§ **YOUR OBJECTIVE**
Find each line with "pixels" and copy it.

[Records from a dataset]
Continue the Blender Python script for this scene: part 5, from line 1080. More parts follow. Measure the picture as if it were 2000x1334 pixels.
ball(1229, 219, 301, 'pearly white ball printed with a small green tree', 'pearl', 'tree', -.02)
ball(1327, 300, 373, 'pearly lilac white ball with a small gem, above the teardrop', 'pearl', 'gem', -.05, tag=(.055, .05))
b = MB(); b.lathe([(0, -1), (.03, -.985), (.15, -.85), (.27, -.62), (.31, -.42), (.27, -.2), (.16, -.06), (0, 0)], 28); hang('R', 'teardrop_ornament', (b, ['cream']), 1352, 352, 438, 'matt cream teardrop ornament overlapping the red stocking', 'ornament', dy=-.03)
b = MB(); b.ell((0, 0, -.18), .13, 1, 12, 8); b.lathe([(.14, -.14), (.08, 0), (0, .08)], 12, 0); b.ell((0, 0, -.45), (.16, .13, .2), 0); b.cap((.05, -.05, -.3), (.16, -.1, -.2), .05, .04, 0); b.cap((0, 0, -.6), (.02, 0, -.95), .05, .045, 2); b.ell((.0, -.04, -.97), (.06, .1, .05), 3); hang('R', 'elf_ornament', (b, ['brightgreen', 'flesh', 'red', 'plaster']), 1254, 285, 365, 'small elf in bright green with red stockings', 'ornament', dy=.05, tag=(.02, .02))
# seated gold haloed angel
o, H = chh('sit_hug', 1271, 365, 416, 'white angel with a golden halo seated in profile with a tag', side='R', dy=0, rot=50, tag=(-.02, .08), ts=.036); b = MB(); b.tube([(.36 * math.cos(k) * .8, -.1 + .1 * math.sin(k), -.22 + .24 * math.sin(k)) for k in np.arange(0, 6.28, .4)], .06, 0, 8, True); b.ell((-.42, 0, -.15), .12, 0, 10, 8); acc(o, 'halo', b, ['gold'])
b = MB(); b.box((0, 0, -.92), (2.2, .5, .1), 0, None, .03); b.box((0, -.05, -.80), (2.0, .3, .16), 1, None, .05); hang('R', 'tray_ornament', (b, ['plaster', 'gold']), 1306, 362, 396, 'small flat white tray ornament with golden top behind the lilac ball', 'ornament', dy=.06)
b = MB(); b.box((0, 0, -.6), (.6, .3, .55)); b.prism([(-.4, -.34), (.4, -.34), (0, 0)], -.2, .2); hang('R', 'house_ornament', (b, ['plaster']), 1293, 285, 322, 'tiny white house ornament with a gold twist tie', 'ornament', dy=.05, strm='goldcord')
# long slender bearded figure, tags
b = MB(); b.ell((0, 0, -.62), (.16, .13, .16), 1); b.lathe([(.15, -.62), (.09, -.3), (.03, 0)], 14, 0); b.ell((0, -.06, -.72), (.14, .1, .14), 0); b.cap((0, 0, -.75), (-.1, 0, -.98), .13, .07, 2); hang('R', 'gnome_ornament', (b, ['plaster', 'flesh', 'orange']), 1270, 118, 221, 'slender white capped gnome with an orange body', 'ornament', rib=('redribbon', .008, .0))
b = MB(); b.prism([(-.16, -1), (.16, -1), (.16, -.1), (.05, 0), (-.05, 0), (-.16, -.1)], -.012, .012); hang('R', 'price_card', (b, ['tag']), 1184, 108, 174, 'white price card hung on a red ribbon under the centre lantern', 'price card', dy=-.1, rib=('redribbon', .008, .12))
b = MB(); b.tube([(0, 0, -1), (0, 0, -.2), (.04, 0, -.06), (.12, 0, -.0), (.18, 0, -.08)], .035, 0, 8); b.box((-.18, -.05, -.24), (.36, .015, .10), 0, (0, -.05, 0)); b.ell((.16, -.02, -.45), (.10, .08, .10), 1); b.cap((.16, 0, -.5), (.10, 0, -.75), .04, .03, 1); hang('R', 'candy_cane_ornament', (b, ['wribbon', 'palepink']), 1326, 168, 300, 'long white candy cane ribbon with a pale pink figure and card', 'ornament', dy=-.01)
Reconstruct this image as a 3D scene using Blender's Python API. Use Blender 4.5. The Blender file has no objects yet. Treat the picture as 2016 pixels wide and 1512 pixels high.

§ **TASK RESULT**
Continue the Blender Python script for this scene: part 5, from line 1080. More parts follow. Measure the picture as if it were 2000x1334 pixels.
Reconstruct this image as a 3D scene using Blender's Python API. Use Blender 4.5. The Blender file has no objects yet. Treat the picture as 2016 pixels wide and 1512 pixels high.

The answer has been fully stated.